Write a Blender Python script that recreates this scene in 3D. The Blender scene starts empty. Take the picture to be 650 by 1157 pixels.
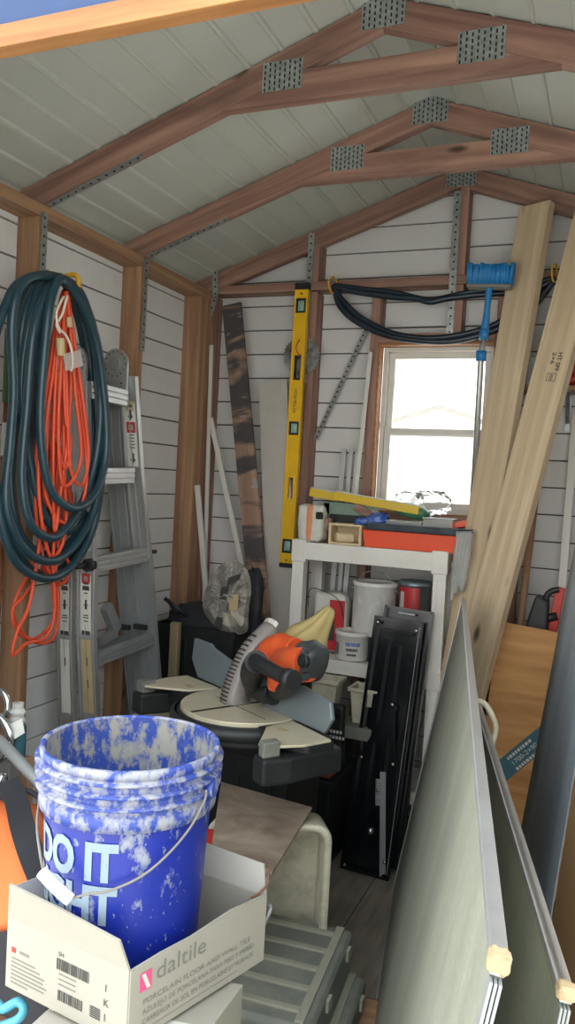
import bpy, bmesh, math, random
from mathutils import Vector as V, Matrix as M, noise
random.seed(7)
C = bpy.context.scene.collection
S = bpy.context.scene
PI = math.pi
R = math.radians

# ------------------------------------------------------------------ camera
CAM = V((0, 0, 1.45)); FPX = 910.0; YAW, PIT, ROL = R(22.1), R(2.1), R(3.1)
fwd = V((-math.sin(YAW)*math.cos(PIT), math.cos(YAW)*math.cos(PIT), -math.sin(PIT)))
rt0 = V((math.cos(YAW), math.sin(YAW), 0)); up0 = rt0.cross(fwd)
RT = math.cos(ROL)*rt0 + math.sin(ROL)*up0
UP = -math.sin(ROL)*rt0 + math.cos(ROL)*up0
def at(px, py, **k):
    """world point seen at a pixel of the photo on the plane x=, y= or z="""
    d = fwd + RT*((px-325)/FPX) - UP*((py-578.5)/FPX)
    ax, v = list(k.items())[0]; i = 'xyz'.index(ax)
    return CAM + d*((v-CAM[i])/d[i])
def toz(a, b, z):
    """point of the line a-b at height z"""
    return a + (b-a)*((z-a.z)/(b.z-a.z))
cd = bpy.data.cameras.new('camera'); cam = bpy.data.objects.new('camera', cd); C.objects.link(cam)
cd.sensor_fit = 'VERTICAL'; cd.sensor_height = 36; cd.lens = 36*FPX/1157; cd.clip_start = .02
cam.matrix_world = M((( RT.x, UP.x, -fwd.x, CAM.x), (RT.y, UP.y, -fwd.y, CAM.y), (RT.z, UP.z, -fwd.z, CAM.z), (0,0,0,1)))
S.camera = cam

# ------------------------------------------------------------------ materials
def col(h):
    h = h.lstrip('#'); o = []
    for i in (0, 2, 4):
        c = int(h[i:i+2], 16)/255; o.append(c/12.92 if c <= .04045 else ((c+.055)/1.055)**2.4)
    return (*o, 1)
class NT:
    def __init__(s, name):
        s.m = bpy.data.materials.new(name); s.m.use_nodes = True; s.t = s.m.node_tree; s.n = s.t.nodes
        s.b = s.n['Principled BSDF']
    def new(s, ty, **k):
        n = s.n.new(ty)
        for a, v in k.items(): setattr(n, a, v)
        return n
    def l(s, a, b): s.t.links.new(a, b)
    def coords(s, scale=(1,1,1), rnd=True):
        tc = s.new('ShaderNodeTexCoord'); mp = s.new('ShaderNodeMapping'); mp.inputs['Scale'].default_value = scale
        if rnd:
            oi = s.new('ShaderNodeObjectInfo'); mu = s.new('ShaderNodeMath', operation='MULTIPLY'); mu.inputs[1].default_value = 37
            s.l(oi.outputs['Random'], mu.inputs[0]); ad = s.new('ShaderNodeVectorMath', operation='ADD')
            s.l(tc.outputs['Object'], ad.inputs[0]); s.l(mu.outputs[0], ad.inputs[1]); s.l(ad.outputs[0], mp.inputs[0])
        else: s.l(tc.outputs['Object'], mp.inputs[0])
        return mp.outputs[0]
    def noise(s, co, scale, detail=5, rough=.6, dist=0):
        n = s.new('ShaderNodeTexNoise'); n.inputs['Scale'].default_value = scale; n.inputs['Detail'].default_value = detail
        n.inputs['Roughness'].default_value = rough; n.inputs['Distortion'].default_value = dist
        s.l(co, n.inputs['Vector']); return n.outputs['Fac']
    def ramp(s, f, stops):
        r = s.new('ShaderNodeValToRGB'); e = r.color_ramp.elements
        while len(e) < len(stops): e.new(.5)
        for i, (p, c) in enumerate(stops): e[i].position = p; e[i].color = c if not isinstance(c, str) else col(c)
        s.l(f, r.inputs[0]); return r.outputs[0]
    def mix(s, f, a, b, mode='MIX'):
        m = s.new('ShaderNodeMix', data_type='RGBA', blend_type=mode)
        for i, v in ((0, f), (6, a), (7, b)):
            if isinstance(v, (int, float)): m.inputs[i].default_value = v
            elif isinstance(v, str): m.inputs[i].default_value = col(v)
            elif isinstance(v, tuple): m.inputs[i].default_value = v
            else: s.l(v, m.inputs[i])
        return m.outputs[2]
    def bump(s, h, strength=.3, dist=.002):
        b = s.new('ShaderNodeBump'); b.inputs['Strength'].default_value = strength; b.inputs['Distance'].default_value = dist
        s.l(h, b.inputs['Height']); s.l(b.outputs[0], s.b.inputs['Normal'])
    def out(s, c=None, rough=.6, metal=0, **k):
        if isinstance(c, str): s.b.inputs['Base Color'].default_value = col(c)
        elif c is not None: s.l(c, s.b.inputs['Base Color'])
        s.b.inputs['Roughness'].default_value = rough; s.b.inputs['Metallic'].default_value = metal
        for a, v in k.items(): s.b.inputs[a.replace('_', ' ')].default_value = v
        return s.m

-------

◆ Exercise description:
Print the data above verbatim from the first line through the line holding "S.camera = cam", leaving every picture out.

◆ Result of this exercise:
Write a Blender Python script that recreates this scene in 3D. The Blender scene starts empty. Take the picture to be 650 by 1157 pixels.
import bpy, bmesh, math, random
from mathutils import Vector as V, Matrix as M, noise
random.seed(7)
C = bpy.context.scene.collection
S = bpy.context.scene
PI = math.pi
R = math.radians

# ------------------------------------------------------------------ camera
CAM = V((0, 0, 1.45)); FPX = 910.0; YAW, PIT, ROL = R(22.1), R(2.1), R(3.1)
fwd = V((-math.sin(YAW)*math.cos(PIT), math.cos(YAW)*math.cos(PIT), -math.sin(PIT)))
rt0 = V((math.cos(YAW), math.sin(YAW), 0)); up0 = rt0.cross(fwd)
RT = math.cos(ROL)*rt0 + math.sin(ROL)*up0
UP = -math.sin(ROL)*rt0 + math.cos(ROL)*up0
def at(px, py, **k):
    """world point seen at a pixel of the photo on the plane x=, y= or z="""
    d = fwd + RT*((px-325)/FPX) - UP*((py-578.5)/FPX)
    ax, v = list(k.items())[0]; i = 'xyz'.index(ax)
    return CAM + d*((v-CAM[i])/d[i])
def toz(a, b, z):
    """point of the line a-b at height z"""
    return a + (b-a)*((z-a.z)/(b.z-a.z))
cd = bpy.data.cameras.new('camera'); cam = bpy.data.objects.new('camera', cd); C.objects.link(cam)
cd.sensor_fit = 'VERTICAL'; cd.sensor_height = 36; cd.lens = 36*FPX/1157; cd.clip_start = .02
cam.matrix_world = M((( RT.x, UP.x, -fwd.x, CAM.x), (RT.y, UP.y, -fwd.y, CAM.y), (RT.z, UP.z, -fwd.z, CAM.z), (0,0,0,1)))
S.camera = cam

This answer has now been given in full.